PROVIDED DATA:
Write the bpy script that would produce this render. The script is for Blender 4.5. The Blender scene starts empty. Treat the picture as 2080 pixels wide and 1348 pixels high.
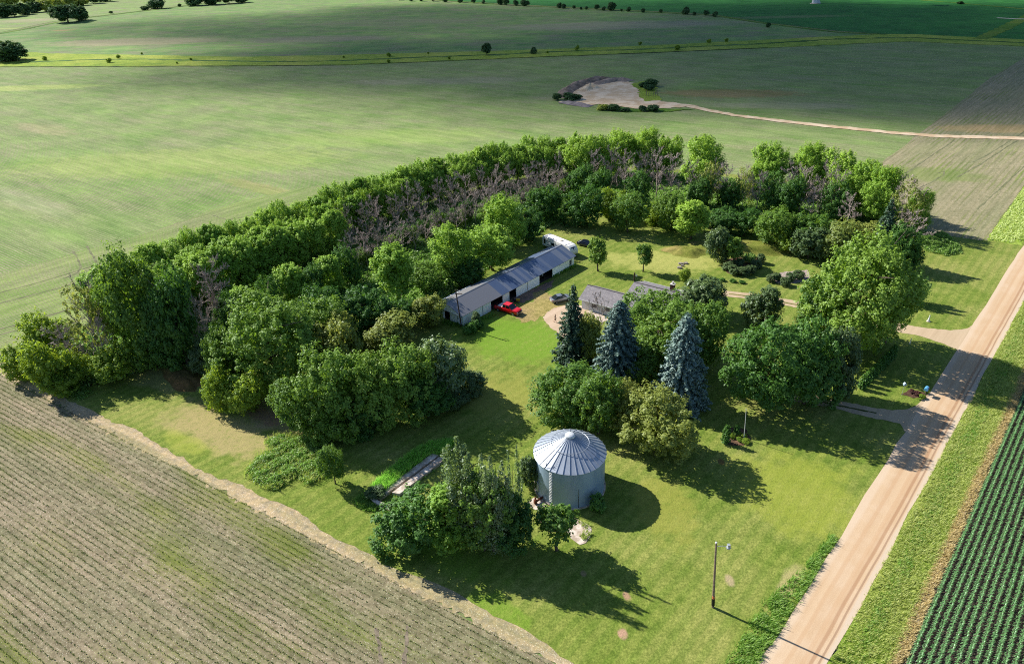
import bpy, bmesh, math, random
import numpy as np
from mathutils import Vector, Matrix
RAD=math.radians
S=bpy.context.scene
COL=S.collection
# ------------------------------------------------------------------ camera model
F=1450.; PITCH=RAD(29); ROLL=RAD(1.8); CAMH=68.; CX,CY=1040.,674.
cp,sp=math.cos(PITCH),math.sin(PITCH); cr,sr=math.cos(ROLL),math.sin(ROLL)
FW=np.array([0,cp,-sp]); R0=np.array([1.,0,0]); U0=np.array([0,sp,cp])
RT=cr*R0-sr*U0; UP=cr*U0+sr*R0; CAM=np.array([0,0,CAMH])
def G(px,py,z=0.):
    """ground point (height z) seen at a photo pixel"""
    d=FW+RT*((px-CX)/F)+UP*((CY-py)/F); t=(z-CAMH)/d[2]; return CAM+d*t
def Pj(p):
    d=np.asarray(p,float)-CAM; z=d@FW; return CX+F*(d@RT)/z, CY-F*(d@UP)/z, z
def hgt(bx,by,ty):
    g=G(bx,by); lo,hi=0,60
    for _ in range(40):
        m=(lo+hi)/2
        if Pj(g+[0,0,m])[1]>ty: lo=m
        else: hi=m
    return lo
def az(a): return np.array([math.sin(RAD(a)),math.cos(RAD(a)),0.])
ROAD_AZ=41.9; ER=az(ROAD_AZ); EX=az(ROAD_AZ+90)
# ------------------------------------------------------------------ objects
def link(o,parent=None):
    COL.objects.link(o)
    if parent is not None: o.parent=parent
    return o
def tag(o,label,cat,group=None):
    o['label']=label; o['category']=cat
    if group: o['group']=group
    return o
def empty(name,loc=(0,0,0),rz=0.):
    o=bpy.data.objects.new(name,None); o.empty_display_size=.5
    o.location=loc; o.rotation_euler=(0,0,rz); return link(o)
def thing(name,label,cat,loc=(0,0,0),rz=0.,group=None):
    return tag(empty(name,loc,rz),label,cat,group)
def mesh_np(name,V,FQ,mat,smooth=False):
    """mesh from numpy verts and a face array (n,k) or list of arrays"""
    me=bpy.data.meshes.new(name)
    V=np.asarray(V,dtype=np.float32)
    fl=[np.asarray(f,dtype=np.int32) for f in (FQ if isinstance(FQ,list) else [FQ])]
    fl=[f for f in fl if len(f)]
    loops=np.concatenate([f.ravel() for f in fl]); tot=np.concatenate([np.full(len(f),f.shape[1],np.int32) for f in fl])
    st=np.concatenate([[0],np.cumsum(tot)[:-1]]).astype(np.int32)
    me.vertices.add(len(V)); me.vertices.foreach_set('co',V.ravel())
    me.loops.add(len(loops)); me.loops.foreach_set('vertex_index',loops)
    me.polygons.add(len(tot)); me.polygons.foreach_set('loop_start',st); me.polygons.foreach_set('loop_total',tot)
    if smooth: me.polygons.foreach_set('use_smooth',np.ones(len(tot),bool))
    me.materials.append(mat); me.update(calc_edges=True); me.validate()
    return me
def mobj(name,me,parent=None,loc=None):
    o=bpy.data.objects.new(name,me)
    if loc is not None: o.location=loc
    return link(o,parent)
class MB:
    """collects boxes, tubes and prisms into one mesh"""
    def __init__(s): s.v=[]; s.f=[]
    def add(s,vs,fs):
        b=len(s.v); s.v+= [tuple(map(float,p)) for p in vs]; s.f+=[[i+b for i in f] for f in fs]; return s
    def box(s,x0,x1,y0,y1,z0,z1):
        return s.add([(x0,y0,z0),(x1,y0,z0),(x1,y1,z0),(x0,y1,z0),(x0,y0,z1),(x1,y0,z1),(x1,y1,z1),(x0,y1,z1)],
          [(3,2,1,0),(4,5,6,7),(0,1,5,4),(1,2,6,5),(2,3,7,6),(3,0,4,7)])
    def prism(s,poly,axis,a,b):
        """2-D outline extruded along an axis from a to b"""
        n=len(poly)
        def P(u,w,t): return {'x':(t,u,w),'y':(u,t,w),'z':(u,w,t)}[axis]
        vs=[P(u,w,a) for u,w in poly]+[P(u,w,b) for u,w in poly]
        fs=[list(range(n))[::-1],list(range(n,2*n))]+[(i,(i+1)%n,n+(i+1)%n,n+i) for i in range(n)]
        return s.add(vs,fs)
    def tube(s,pts,rad,n=6,cap=True):
        pts=[np.array(p,float) for p in pts]; rad=rad if hasattr(rad,'__len__') else [rad]*len(pts)
        b=len(s.v); prev=None
        for i,p in enumerate(pts):
            d=pts[min(i+1,len(pts)-1)]-pts[max(i-1,0)]; d=d/(np.linalg.norm(d)+1e-9)
            if prev is None:
                a=np.array([1.,0,0]) if abs(d[0])<.8 else np.array([0,1.,0])
                u=np.cross(d,a)
            else: u=prev-d*(prev@d)
            u/=np.linalg.norm(u)+1e-9; prev=u; w=np.cross(d,u)
            for k in range(n):
                t=2*math.pi*k/n; s.v.append(tuple(p+rad[i]*(math.cos(t)*u+math.sin(t)*w)))
        for i in range(len(pts)-1):
            for k in range(n):
                a=b+i*n+k; c=b+i*n+(k+1)%n; s.f.append([a,c,c+n,a+n])
        if cap:
            s.f.append([b+k for k in range(n)][::-1]); e=b+(len(pts)-1)*n; s.f.append([e+k for k in range(n)])
        return s
    def lathe(s,prof,n=24,c=(0,0,0)):
        b=len(s.v)
        for r,z in prof:
            for k in range(n):
                t=2*math.pi*k/n; s.v.append((c[0]+r*math.cos(t),c[1]+r*math.sin(t),c[2]+z))
        for i in range(len(prof)-1):
            for k in range(n):
                a=b+i*n+k; d=b+i*n+(k+1)%n; s.f.append([a,d,d+n,a+n])
        return s
    def mesh(s,name,mat,smooth=False,bevel=0.):
        me=bpy.data.meshes.new(name); me.from_pydata(s.v,[],s.f)
        bm=bmesh.new(); bm.from_mesh(me); bmesh.ops.recalc_face_normals(bm,faces=bm.faces)
        if bevel>0: bmesh.ops.bevel(bm,geom=[e for e in bm.edges if e.is_manifold and e.calc_face_angle(0)>.5],offset=bevel,segments=2,affect='EDGES',profile=.7)
        bm.to_mesh(me); bm.free(); me.materials.append(mat)
        if smooth:
            for p in me.polygons: p.use_smooth=True
        me.update(); return me
    def obj(s,name,mat,parent=None,smooth=False,bevel=0.): return mobj(name,s.mesh(name,mat,smooth,bevel),parent)
def shade_auto(o,ang=40):
    me=o.data
    for p in me.polygons: p.use_smooth=True
    bm=bmesh.new(); bm.from_mesh(me)
    for e in bm.edges: e.smooth = e.is_manifold and e.calc_face_angle(0)<RAD(ang)
    bm.to_mesh(me); bm.free(); return o
# ------------------------------------------------------------------ material DSL
def lin(r,g,b,k=1.):
    f=lambda c:(c/255/12.92 if c/255<=.04045 else ((c/255+.055)/1.055)**2.4)*k
    return (f(r),f(g),f(b),1)
class Mat:
    def __init__(s,name):
        s.m=bpy.data.materials.new(name); s.m.use_nodes=True; s.t=s.m.node_tree; s.t.nodes.clear()
        s.out=s.t.nodes.new('ShaderNodeOutputMaterial'); s._p=None
    def n(s,typ,ins=None,**at):
        nd=s.t.nodes.new(typ)
        for k,v in at.items(): setattr(nd,k,v)
        for k,v in (ins or {}).items(): s.put(nd.inputs[k],v)
        return nd
    def put(s,sock,v):
        if isinstance(v,bpy.types.NodeSocket): s.t.links.new(v,sock)
        else:
            if hasattr(sock.default_value,'__len__') and not hasattr(v,'__len__'): v=[v]*len(sock.default_value)
            sock.default_value=v if not hasattr(v,'__len__') else tuple(v)[:len(sock.default_value)]
    def pos(s):
        if s._p is None: s._p=s.n('ShaderNodeNewGeometry').outputs['Position']
        return s._p
    def obj(s): return s.n('ShaderNodeTexCoord').outputs['Object']
    def math(s,op,a,b=0.,c=0.,clamp=False): 
        nd=s.n('ShaderNodeMath',operation=op,use_clamp=clamp); s.put(nd.inputs[0],a); s.put(nd.inputs[1],b)
        if op in('MULTIPLY_ADD','WRAP','SMOOTH_MIN'): s.put(nd.inputs[2],c)
        return nd.outputs[0]
    def mul(s,a,b): return s.math('MULTIPLY',a,b)
    def plus(s,a,b): return s.math('ADD',a,b)
    def mix(s,f,a,b,blend='MIX'):
        nd=s.n('ShaderNodeMix',data_type='RGBA',blend_type=blend); s.put(nd.inputs[0],f); s.put(nd.inputs[6],a); s.put(nd.inputs[7],b); return nd.outputs[2]
    def step(s,x,a,b):
        nd=s.n('ShaderNodeMapRange',interpolation_type='SMOOTHSTEP'); s.put(nd.inputs[0],x); s.put(nd.inputs[1],a); s.put(nd.inputs[2],b); return nd.outputs[0]
    def noise(s,scale,vec=None,detail=3.,rough=.55,dist=0.):
        nd=s.n('ShaderNodeTexNoise'); s.put(nd.inputs['Vector'],vec if vec is not None else s.pos())
        s.put(nd.inputs['Scale'],scale); s.put(nd.inputs['Detail'],detail); s.put(nd.inputs['Roughness'],rough); s.put(nd.inputs['Distortion'],dist); return nd.outputs[0]
    def voro(s,scale,vec=None,feature='F1'):
        nd=s.n('ShaderNodeTexVoronoi',feature=feature); s.put(nd.inputs['Vector'],vec if vec is not None else s.pos()); s.put(nd.inputs['Scale'],scale); return nd
    def dot(s,d,vec=None):
        nd=s.n('ShaderNodeVectorMath',operation='DOT_PRODUCT'); s.put(nd.inputs[0],vec if vec is not None else s.pos()); s.put(nd.inputs[1],tuple(d)); return nd.outputs['Value']
    def scalev(s,v,vec=None):
        nd=s.n('ShaderNodeVectorMath',operation='MULTIPLY'); s.put(nd.inputs[0],vec if vec is not None else s.pos()); s.put(nd.inputs[1],v); return nd.outputs[0]
    def frame(s,a,sx,sy):
        """position in a frame turned to azimuth a: x along, y across, scaled"""
        nd=s.n('ShaderNodeCombineXYZ'); s.put(nd.inputs[0],s.mul(s.dot(az(a)),sx)); s.put(nd.inputs[1],s.mul(s.dot(az(a+90)),sy)); return nd.outputs[0]
    def blob(s,c,rx,ry,a=0.,ns=.25,amt=.5):
        """soft patch (0..1) round a ground point with a ragged outline"""
        c=np.array([c[0],c[1],0]); u=az(a); v=az(a+90)
        x=s.mul(s.plus(s.dot(u),-float(c@u)),1/rx); y=s.mul(s.plus(s.dot(v),-float(c@v)),1/ry)
        r=s.math('SQRT',s.plus(s.mul(x,x),s.mul(y,y)))
        r=s.plus(r,s.mul(s.plus(s.noise(ns,detail=4.),-.5),amt*2))
        return s.step(r,1.1,.55)
    def bump(s,h,strength=.5,dist=.1):
        nd=s.n('ShaderNodeBump'); s.put(nd.inputs['Strength'],strength); s.put(nd.inputs['Distance'],dist); s.put(nd.inputs['Height'],h); return nd.outputs[0]
    def princ(s,col,rough=.8,nrm=None,spec=.3,metal=0.,**kw):
        nd=s.n('ShaderNodeBsdfPrincipled'); s.put(nd.inputs['Base Color'],col); s.put(nd.inputs['Roughness'],rough)
        s.put(nd.inputs['Specular IOR Level'],spec); s.put(nd.inputs['Metallic'],metal)
        for k,v in kw.items(): s.put(nd.inputs[k],v)
        if nrm is not None: s.put(nd.inputs['Normal'],nrm)
        return s.end(nd.outputs[0])
    def end(s,sh): s.t.links.new(sh,s.out.inputs['Surface']); return s.m
    def rnd_obj(s): return s.n('ShaderNodeObjectInfo').outputs['Random']
    def rnd_isl(s): return s.n('ShaderNodeNewGeometry').outputs['Random Per Island']
def leaf_mat(name,c0,c1,ct,tr=.35,gl=.06,rough=.5):
    m=Mat(name)
    f=m.plus(m.mul(m.rnd_isl(),.42),m.mul(m.rnd_obj(),.58))
    col=m.mix(f,c0,c1)
    d=m.n('ShaderNodeBsdfDiffuse',{'Color':col}).outputs[0]
    t=m.n('ShaderNodeBsdfTranslucent',{'Color':m.mix(m.rnd_isl(),ct,tuple(x*.75 for x in ct[:3])+(1,))}).outputs[0]
    g=m.n('ShaderNodeBsdfGlossy',{'Color':(.8,.85,.9,1),'Roughness':rough}).outputs[0]
    a=m.n('ShaderNodeMixShader',{0:tr,1:d,2:t}).outputs[0]
    return m.end(m.n('ShaderNodeMixShader',{0:gl,1:a,2:g}).outputs[0])
def plain(name,col,rough=.6,spec=.3,metal=0.,ns=6.,amt=.15,bmp=0.):
    """painted or solid material with slight uneven wear"""
    m=Mat(name); o=m.obj()
    n=m.noise(ns,o,4.)
    dark=tuple(c*(1-amt*2) for c in col[:3])+(1,)
    c=m.mix(m.step(n,.35,.7),dark,col)
    return m.princ(c,rough,m.bump(n,bmp,.02) if bmp else None,spec,metal)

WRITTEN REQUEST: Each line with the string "scene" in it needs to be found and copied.

ANSWER IN FULL:
Write the bpy script that would produce this render. The script is for Blender 4.5. The Blender scene starts empty. Treat the picture as 2080 pixels wide and 1348 pixels high.
S=bpy.context.scene